MELBOURNE URBAN FOREST STRATEGY REVEALED
05 Jun 2018
The city-wide Metropolitan Urban Forest Strategy is set to be released later this year for Melbourne. The strategy will work to unite previously utilised strategies and create a metropolitan urban forest that will increase the city’s liveability.
The Nature Conservancy and Resilient Melbourne have teamed up to map the vegetation of the entire Melbourne metropolitan area in an Australian-first they say will help the city’s fight to stay on top of the liveability charts.
Using new digital mapping technology, the team have just finished mapping the coverage of greenery in Werribee in Melbourne’s west, including vegetation height. The Nature Conservancy Australia director of conservation, Dr James Fitzsimons, said the mapping was an essential element in creating a new city-wide Metropolitan Urban Forest Strategy, which is set to be released later this year.
The urban forest strategy will work to unite those strategies already underway by local councils such as City of Melbourne, City of Yarra and Stonnington, as well as efforts by community and private sector efforts. It will also support the state government’s plans to create a metropolitan urban forest, as outlined in Plan Melbourne.
Resilient Melbourne chief resilience officer, Toby Kent, said there was an increased pressure to include space for trees and vegetation on both public and private land, with the population expected to double by 2050.
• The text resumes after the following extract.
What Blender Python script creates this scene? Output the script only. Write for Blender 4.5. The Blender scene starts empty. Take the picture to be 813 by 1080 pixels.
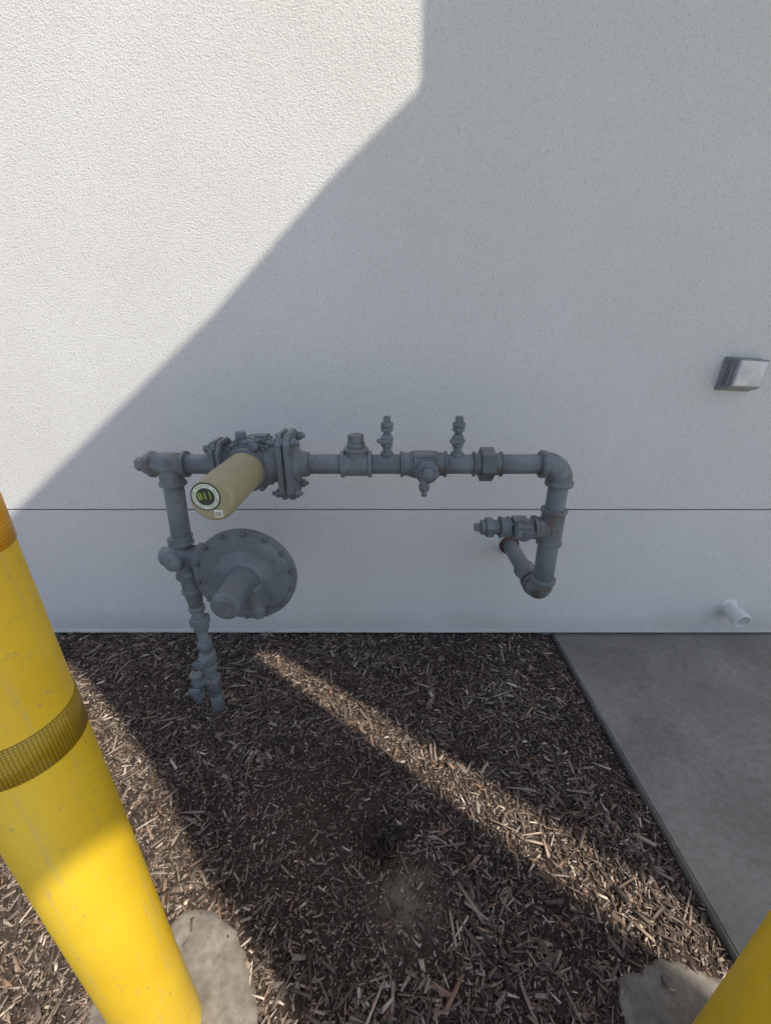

“It’s essential that we recognise the benefits that trees and other vegetation provide for people and nature across our metropolitan city,” Mr Kent said. “Doing so will help us to manage a range of chronic stresses and acute shocks that otherwise threaten the liveability and, in extreme cases, viability of Melbourne.”
Digital Globe and Trimble are, respectively, providing satellite imagery and mapping software for the project.
Dr Fitzsimons said the types of trees planted and their configuration was also an important consideration when developing an urban forest strategy, as it could affect how native fauna, particularly birds, move through suburbs. His previous research found that areas with native vegetation had a significantly higher number of native birds than those with mostly exotic tree species.
“People like native birds in their neighbourhoods, but we’ll need to make smart, proactive decisions on what we plant in our suburbs if we want to see them persist into the future,” he said. “That’s why the strategy we’re developing will seek to balance the shadiness and aesthetics of certain trees with their wildlife habitat value.”